Rechtsschützer kritisieren eine gewisse Nachlässigkeit bei dem neuen Gesetz. Es unterscheide sich nicht von bereits existierenden Gesetzen zum Schutz des Staates wie dem Extremismus-Gesetz. Zudem sei nicht deutlich formuliert, wie eine Streichung aus dem Register beantragt oder wie gegen Beschlüsse der Generalstaatsanwaltschaft vorgegangen werden könne.
Diese Unklarheiten erklärt der Politologe Igor Bunin damit, dass das Gesetz eine Präventivnorm sei, die dem Zwecke der Selbstverteidigung dienen solle. Es sei sehr offen formuliert und es gehe daraus nicht hervor, gegen wen konkret es sich richtet. Bunin schließt nicht aus, dass der Kreml sich
das zunutze machen und das neue Gesetz die Organisationen treffen könnte, die dem Kreml bedrohlich erscheinen.

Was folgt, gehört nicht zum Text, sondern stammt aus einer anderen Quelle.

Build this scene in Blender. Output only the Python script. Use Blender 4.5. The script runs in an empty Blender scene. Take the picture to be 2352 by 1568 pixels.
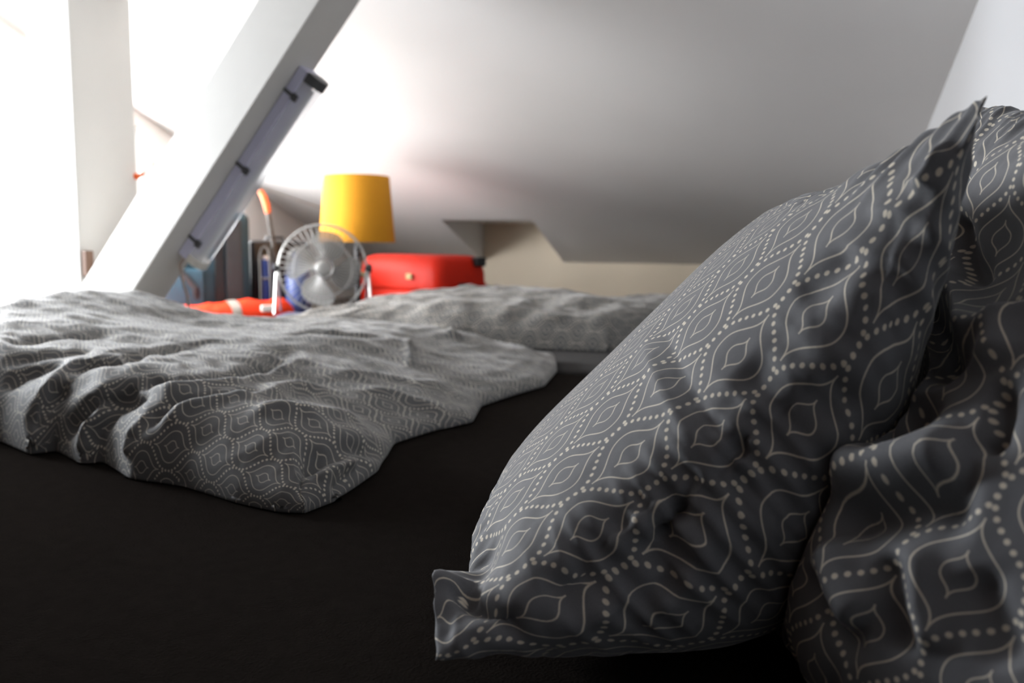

Pawel Salin, Direktor des Zentrums für Politikforschung an der Finanzuniversität der Regierung Russlands, sieht besonders die Definition der Mittäter, denen Geld- und Haftstrafen drohen, kritisch. Sie könnte den Organisationen Probleme bereiten. Er erinnert an das Jahr 2012, als der Tatbestand des Staatsverrats ausgeweitet wurde. Der war plötzlich auch bei jeglicher Beratungstätigkeit gegenüber ausländischen Subjekten gegeben. „Ich weiß, dass viele Experten in der Folge auf ausländische Anfragen zurückhaltender und vorsichtiger reagierten", so Salin. Den potentiellen Kandidaten für die Liste der „unerwünschten" Organisationen könnte es ähnlich gehen, meint er: „Die drohende Strafverfolgung könnte dazu führen, dass sie von Finanzierungs- und Informationsquellen abgeschnitten werden."